Liquidated damages are contractual undertakings. Professional indemnity insurance policies generally include a “contractual liability exclusion” that excludes express liabilities the policyholder has assumed under their contracts. Insurers apply this clause to manage their exposure in circumstances where their insured has provided unreasonable contractual undertakings. However, in cases where liquidated damages are not specifically excluded by the policy, the extent of insurance cover may be questioned.
The purpose of a liquidated damages clause is to increase certainty and avoid the legal costs of determining actual damages later if the contract is breached. It also provides a shared understanding of what is at stake if that aspect of the contract is breached and can give the parties involved a basis to negotiate for an out-of-court settlement.

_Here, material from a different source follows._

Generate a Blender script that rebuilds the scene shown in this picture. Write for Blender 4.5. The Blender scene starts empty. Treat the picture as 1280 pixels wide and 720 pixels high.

Liquidated damages clauses typically specify certain types of breach, denoting the amount to be paid for each. For example, a contract between two companies might include liquidation damages if trade secrets or other confidential company information are improperly shared. Another example is in construction contracts, where quantification of loss caused by delay can be complex and expensive.
The courts typically require that the parties involved make the most reasonable assessment possible for the liquidated damages clause at the time the contract is signed. The amount determined in a liquidated damages clause is supposed to be a best estimate of the compensation that would be appropriate if the parties to the contract were to suffer a breach.